- Exercise task
Repeat, exactly and only, the lines from the beginning of the data through the line with "canton, smooth=False, recalc=False)". Pictures are left out.

- Dataset extract
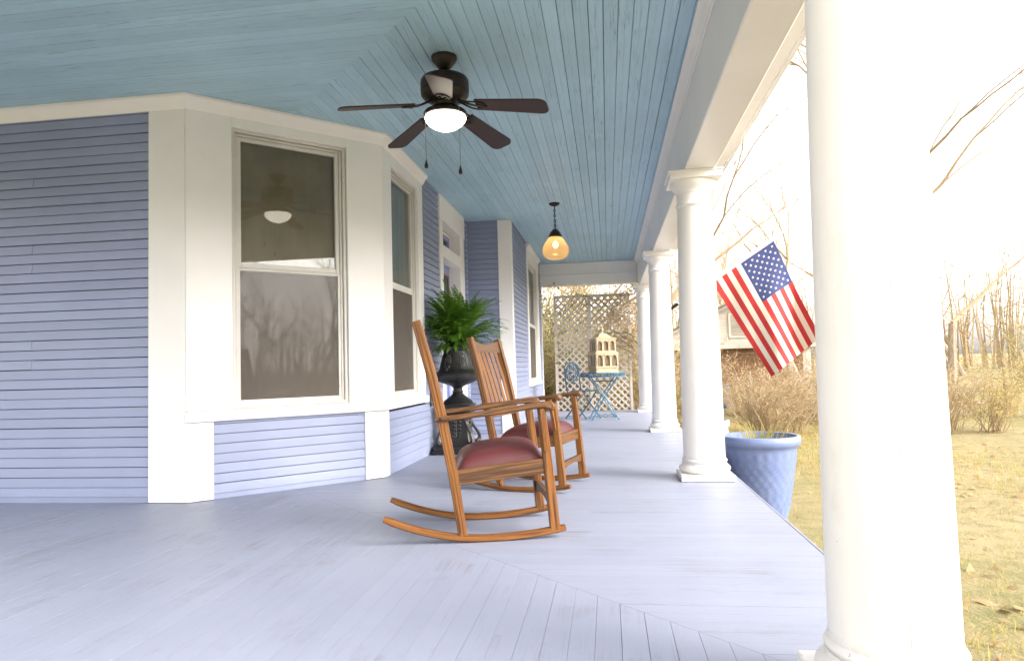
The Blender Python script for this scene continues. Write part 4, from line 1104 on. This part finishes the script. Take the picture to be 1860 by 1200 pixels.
for i in range(9):
    for j in range(11):
        if (i + j) % 2 == 0:
            s_ = 6 * sw + 7 * sw * (i + 1) / 10; t = .03 + FL * .40 * (j + 1) / 12; b_ = MB()
            for off in (.0028, -.0028):
                vs = [cloth(s_ + (.02 if q % 2 == 0 else .008) * math.cos(q * PI / 5), t + (.02 if q % 2 == 0 else .008) * math.sin(q * PI / 5)) + Vector((0, off, 0)) for q in range(10)]
                b_.add(vs, [tuple(range(10))])
            b_.build('star', MT['flagwhite'], canton, smooth=False, recalc=False)


pl = thing('planter', 'large blue glazed planter with woven texture just right of the nearest column', 'planter', (1.27, 6.2, GZ))
def weave(a, z, r): return .006 * math.cos(22 * a + (PI if int(z / .045) % 2 else 0)) if .12 < z < .62 else 0
b_ = MB(); b_.lathe([(.17, 0), (.175, .02)] + [(.18 + .115 * (i / 26) ** .8, .02 + .64 * i / 26) for i in range(27)] + [(.305, .675), (.325, .69), (.33, .72), (.325, .755), (.31, .765), (.295, .76), (.285, .70), (.27, .60)], n=88, rmod=weave); b_.build('pot', MT['potblue'], pl, ang=1.0)
b_ = MB(); b_.lathe([(.001, .70), (.285, .69)], n=24, cap=False); b_.build('soil', MT['soil'], pl)
b_ = MB(); rnd = random.Random(5)
def blades(mb, n, c, rad, h, spread):
    for i in range(n):
        a = rnd.uniform(0, 2 * PI); r = rnd.uniform(0, rad); hh = h * rnd.uniform(.5, 1); o = Vector(c) + Vector((r * math.cos(a), r * math.sin(a), 0)); d = Vector((math.cos(a), math.sin(a), 0)); s_ = Vector((-math.sin(a), math.cos(a), 0)) * .006
        p1 = o + d * spread * .3 * hh + Vector((0, 0, hh * .6)); p2 = o + d * spread * hh + Vector((0, 0, hh))
        mb.add([o - s_, o + s_, p1 + s_ * .8, p2, p1 - s_ * .8], [(0, 1, 2, 4), (4, 2, 3)])
blades(b_, 60, (0, 0, .69), .2, .20, .8); tag(b_.build('grass_blades', MT['olive'], pl, smooth=False, recalc=False), kind='stuff')
p2_ = thing('planter', 'small pale lavender ribbed planter behind the large blue one', 'planter', (1.30, 9.0, GZ))
b_ = MB(); pr = [(.10, 0), (.12, .02)]
for i in range(9): pr += [(.13 + .004 * i, .05 + i * .055), (.142 + .004 * i, .065 + i * .055), (.142 + .004 * i, .09 + i * .055), (.13 + .004 * i, .10 + i * .055)]
pr += [(.165, .58), (.186, .60), (.190, .64), (.184, .67), (.165, .672), (.155, .62)]
b_.lathe(pr, n=40); b_.build('pot', MT['potpale'], p2_, ang=.9)
b_ = MB(); b_.lathe([(.001, .63), (.16, .62)], n=20, cap=False); b_.build('soil', MT['soil'], p2_)
b_ = MB(); blades(b_, 40, (0, 0, .62), .12, .12, 1.0); tag(b_.build('grass_blades', MT['olive'], p2_, smooth=False, recalc=False), kind='stuff')

# ------------------------------------------------------------------ shed, fence and barrel in the yard
sh = thing('shed', 'old white clapboard shed with louvred gable across the yard', 'shed', (4.9, 27.0, GZ))
sw2 = 2.6; pz, ez = 3.62, 2.45
b_ = MB(); b_.add([(-sw2, 0, 0), (sw2, 0, 0), (sw2, 0, ez), (0, 0, pz), (-sw2, 0, ez), (-sw2, 5, 0), (sw2, 5, 0), (sw2, 5, ez), (0, 5, pz), (-sw2, 5, ez)], [(0, 1, 2, 3, 4), (5, 6, 7, 8, 9), (0, 4, 9, 5), (1, 2, 7, 6), (4, 3, 8, 9), (3, 2, 7, 8)]); b_.build('wall', MT['shedwhite'], sh, smooth=False)
z = 1.98
while z < pz - .1:
    hw = sw2 if z < ez else sw2 * (pz - z - .02) / (pz - ez)
    b_ = MB(); b_.bar([(-hw, -.012, z + .06), (hw, -.012, z + .06)], .02, .118, up=(0, -.12, 1)); b_.build('siding_board', MT['shedwhite'], sh); z += .12
for sg in (-1, 1):
    b_ = MB(); b_.bar([(sg * 2.95, -.2, ez - .14), (0, -.2, pz + .04)], .05, .13, up=(0, 0, 1)); b_.build('barge_board', MT['shedwhite'], sh)
    b_ = MB(); b_.box((sg * 1.48, 2.3, (ez + pz) / 2 + .02), (3.26, 5.4, .06), Matrix.Rotation(sg * math.atan2(pz - ez, sw2), 3, 'Y')); b_.build('roof', MT['shingle'], sh)
lv_ = MB(); 
lv_.box((-.30, -.05, 2.75), (.07, .05, .9)); lv_.box((.30, -.05, 2.75), (.07, .05, .9)); lv_.box((0, -.05, 3.17), (.6, .048, .07)); lv_.box((0, -.05, 2.32), (.6, .048, .07))
lo = lv_.build('louvre', MT['shedwhite'], sh)
for i in range(9):
    b_ = MB(); b_.box((0, -.04, 2.40 + i * .088), (.53, .012, .08), Matrix.Rotation(.6, 3, 'X')); b_.build('louvre_slat', MT['shedwhite'], lo)
b_ = MB(); b_.box((0, -.25, 1.95), (5.4, .5, .16)); b_.build('beam', MT['shedwhite'], sh)
b_ = MB(); b_.box((0, -.01, 1.0), (4.6, .03, 1.7)); b_.build('door', MT['wood_brown'], sh)  # brown sheet coloured in for the shaded opening under the beam
fe = thing('wire_fence', 'low wire fence with wooden posts across the yard before the shed', 'fence', (0, 17.5, GZ))
for i in range(14):
    b_ = MB(); b_.tube([(-8 + i * 1.9, 0, 0), (-8 + i * 1.9 + random.uniform(-.03, .03), 0, 1.15)], .04, 7); b_.build('post', MT['bark'], fe)
for z in (.25, .55, .85, 1.08):
    b_ = MB(); b_.tube([(-8 + i * .95, -.045, z + random.uniform(-.01, .01)) for i in range(27)], .006, 4); b_.build('wire', MT['wire'], fe)
ba = thing('barrel', 'small blue plastic barrel on the grass beyond the fence', 'barrel', (3.22, 20.5, GZ + .05))
b_ = MB(); b_.lathe([(.20, 0), (.23, .05), (.23, .2), (.245, .22), (.23, .24), (.23, .42), (.245, .44), (.23, .46), (.23, .62), (.20, .66), (.001, .665)], n=24); b_.build('drum', MT['barrel'], ba)
b_ = MB(); b_.lathe([(.235, .655), (.24, .675), (.235, .69), (.001, .692)], n=24); b_.build('lid', MT['barrel'], ba)

# ------------------------------------------------------------------ bare trees, thicket shrubs
def make_tree(seed, H, r, spread=.55, depth=6, lean=.05):
    rnd = random.Random(seed); tk = MB(); br = MB(); tips = []
    def grow(p, d, L, r, dep, mb):
        n = 4 if dep > 1 else 3; pts = [p.copy()]; 
        for i in range(n):
            d = (d + Vector((rnd.gauss(0, .12), rnd.gauss(0, .12), rnd.gauss(.03, .08)))).normalized(); p = p + d * L / n; pts.append(p.copy())
        r1 = r * (.62 if dep > 0 else .3)
        mb.tube(pts, [r + (r1 - r) * i / n for i in range(n + 1)], 7 if dep >= depth - 1 else (4 if dep > 1 else 3), cap=False)
        if dep == 0: tips.append((p, d)); return
        for k in range(rnd.choice([2, 3, 3]) if dep > 1 else rnd.choice([2, 3, 4])):
            ax = Vector((rnd.gauss(0, 1), rnd.gauss(0, 1), rnd.gauss(0, .5))).normalized()
            d2 = (d + ax * rnd.uniform(.4, 1.0) * spread * 1.5).normalized()
            q = pts[-1] if (k == 0 or rnd.random() < .4) else pts[rnd.randint(max(1, n - 2), n)]
            grow(q, d2, L * rnd.uniform(.62, .85), r1 * rnd.uniform(.6, .9), dep - 1, br)
    d = Vector((rnd.gauss(0, lean), rnd.gauss(0, lean), 1)).normalized()
    grow(Vector((0, 0, -.1)), d, H * .30, r, depth, tk)
    return tk.mesh('trunk', MT['bark']), br.mesh('branches', MT['twig'])
trees = [make_tree(21, 9, .15), make_tree(22, 11, .19), make_tree(23, 8, .12, .7), make_tree(24, 12, .22, .5), make_tree(25, 7, .10, .75)]
def tree(k, x, y, rz, s_, label, group):
    t = thing('bare_tree', label, 'tree', (x, y, GZ + min(max(math.hypot(x, y) - 25, 0) * .012, 1.6) - .05), rz, group); t.scale = (s_, s_, s_)
    link('trunk', trees[k][0], t); link('branches', trees[k][1], t)
rnd = random.Random(9)
spots = []
for i in range(26): spots.append((rnd.uniform(-6, 3), rnd.uniform(19, 40), 'bare winter tree in the golden wood behind the lattice screen', 'bare trees behind the lattice'))
for i in range(13): spots.append((rnd.uniform(3.0, 9), rnd.uniform(19, 25) if i % 2 else rnd.uniform(34, 44), 'bare winter tree in the yard right of the columns', 'bare trees right of the columns'))
for i in range(10): spots.append((rnd.uniform(12, 34), rnd.uniform(14, 46), 'bare winter tree out in the open yard at far right', 'bare trees at far right'))
for i in range(24): spots.append((rnd.uniform(16, 40), rnd.uniform(-26, 10), 'bare winter tree across the yard, reflected in the corner window', 'bare trees across the yard'))
for i, (x, y, l, g) in enumerate(spots):
    if y < 28 and .10 < x / max(y, 1) < .26: y += 15; x += 15 * .17
    tree(i % 5, x, y, rnd.uniform(0, 6.28), rnd.uniform(.75, 1.15), l, g)
def make_shrub(seed, H, R_, nst, nl, lm):
    rnd = random.Random(seed); st = MB(); lf = MB()
    for i in range(nst):
        a = rnd.uniform(0, 2 * PI); d = Vector((math.cos(a) * rnd.uniform(.1, .7), math.sin(a) * rnd.uniform(.1, .7), 1)).normalized(); p = Vector((rnd.gauss(0, R_ * .2), rnd.gauss(0, R_ * .2), 0)); pts = [p.copy()]; L = H * rnd.uniform(.5, 1.1)
        for j in range(7):
            d = (d + Vector((rnd.gauss(0, .16), rnd.gauss(0, .16), rnd.gauss(-.06, .08)))).normalized(); p = p + d * L / 7; pts.append(p.copy())
        st.tube(pts, [.011 * (1 - .8 * j / 7) for j in range(8)], 3, cap=False)
        for j in range(3, 8):
            for q in range(2):
                e = pts[j] + Vector((rnd.gauss(0, .3), rnd.gauss(0, .3), rnd.gauss(.1, .25))) * H * .35; st.tube([pts[j], (pts[j] + e) / 2 + Vector((0, 0, .04)), e], [.005, .0035, .002], 3, cap=False)
                for _ in range(nl):
                    c = pts[j].lerp(e, rnd.random()) + Vector((rnd.gauss(0, .03), rnd.gauss(0, .03), rnd.gauss(0, .03))); a_ = Vector((rnd.gauss(0, 1), rnd.gauss(0, 1), rnd.gauss(0, 1))).normalized(); s_ = a_.orthogonal().normalized(); l = rnd.uniform(.03, .065)
                    lf.add([c, c + a_ * l * .5 + s_ * l * .28, c + a_ * l, c + a_ * l * .5 - s_ * l * .28], [(0, 1, 2, 3)])
    return st.mesh('stems', MT['twig']), lf.mesh('leaves', lm, smooth=False, recalc=False)
shr = [make_shrub(31, 2.0, .8, 46, 5, MT['olive']), make_shrub(32, 2.4, .9, 46, 5, MT['green_leaf']), make_shrub(33, 2.2, 1.0, 56, 2, MT['dryleaf'])]
def shrub(k, x, y, s_, label, group):
    if .13 < x / y < .18 and y < 20.5: y = 21.5
    t = thing('shrub', label, 'shrub', (x, y, GZ - .02), rnd.uniform(0, 6.28), group); t.scale = (s_, s_, s_ * rnd.uniform(.85, 1.15))
    link('stems', shr[k][0], t); tag(link('leaves', shr[k][1], t), kind='stuff')
for i in range(34): shrub(rnd.choice([0, 0, 1, 2]), rnd.uniform(-3.2, 1.6), rnd.uniform(14.3, 19), rnd.uniform(.7, 1.25), 'olive and golden shrub in the thicket behind the lattice screen', 'thicket shrubs behind the lattice')
for i in range(16): shrub(rnd.choice([0, 2, 2]), rnd.uniform(1.9, 7), rnd.uniform(13, 21), rnd.uniform(.5, .85), 'golden twiggy shrub in the yard right of the columns', 'shrubs right of the columns')
for i in range(16): shrub(rnd.choice([0, 1, 2]), rnd.uniform(7, 26), rnd.uniform(10, 30), rnd.uniform(.5, .95), 'low golden shrub out in the yard at far right', 'shrubs at far right')
# winter grass and fallen leaves on the lawn beside the porch
b_ = MB()
for i in range(26000):
    x = 1.0 + abs(rnd.gauss(0, 1)) * 4.2; y = rnd.uniform(.5, 17); c = Vector((x, y, GZ + .05 * math.sin(x * .7) * math.cos(y * .5) * (math.hypot(x, y) > 3) - .01)); a = rnd.uniform(0, 6.28); h = rnd.uniform(.03, .10)
    sx = Vector((math.cos(a), math.sin(a), 0)) * .006; le = Vector((rnd.gauss(0, .03), rnd.gauss(0, .03), h)); b_.add([c - sx, c + sx, c + le], [(0, 1, 2)])
tag(b_.build('grass', MT['olive'], smooth=False, recalc=False), 'short winter grass on the lawn beside the porch', 'grass', kind='stuff')
b_ = MB()
for i in range(2600):
    x = 1.0 + abs(rnd.gauss(0, 1)) * 4.5; y = rnd.uniform(.5, 18); c = Vector((x, y, GZ + .05 * math.sin(x * .7) * math.cos(y * .5) * (math.hypot(x, y) > 3) + .03)); u_ = Vector((rnd.gauss(0, 1), rnd.gauss(0, 1), rnd.gauss(0, .35))).normalized(); v_ = u_.cross(Vector((rnd.gauss(0, .3), rnd.gauss(0, .3), 1))).normalized(); l = rnd.uniform(.03, .07)
    b_.add([c - u_ * l, c + v_ * l * .5, c + u_ * l, c - v_ * l * .5], [(0, 1, 2, 3)])
tag(b_.build('fallen_leaves', MT['dryleaf'], smooth=False, recalc=False), 'dry fallen leaves scattered over the lawn', 'leaves', kind='stuff')
# far wood: one mass of thin stems
b_ = MB()
for i in range(1200):
    a = rnd.uniform(-.75, 2.5); d = rnd.uniform(48, 75); x, y = d * math.sin(a), d * math.cos(a); h = rnd.uniform(4, 10)
    p = Vector((x, y, GZ)); q = p + Vector((rnd.gauss(0, .5), rnd.gauss(0, .5), h)); b_.tube([p, (p + q) / 2 + Vector((rnd.gauss(0, .2), 0, 0)), q], [.10, .06, .015], 3, cap=False)
    for k in range(5):
        e = p.lerp(q, rnd.uniform(.35, .95)); b_.tube([e, e + Vector((rnd.gauss(0, 1.2), rnd.gauss(0, 1.2), rnd.uniform(.4, 1.8)))], [.03, .008], 3, cap=False)
tag(b_.build('far_wood', MT['twig']), 'far mass of bare stems along the horizon', 'woodland', kind='stuff')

- Result below
The Blender Python script for this scene continues. Write part 4, from line 1104 on. This part finishes the script. Take the picture to be 1860 by 1200 pixels.
for i in range(9):
    for j in range(11):
        if (i + j) % 2 == 0:
            s_ = 6 * sw + 7 * sw * (i + 1) / 10; t = .03 + FL * .40 * (j + 1) / 12; b_ = MB()
            for off in (.0028, -.0028):
                vs = [cloth(s_ + (.02 if q % 2 == 0 else .008) * math.cos(q * PI / 5), t + (.02 if q % 2 == 0 else .008) * math.sin(q * PI / 5)) + Vector((0, off, 0)) for q in range(10)]
                b_.add(vs, [tuple(range(10))])
            b_.build('star', MT['flagwhite'], canton, smooth=False, recalc=False)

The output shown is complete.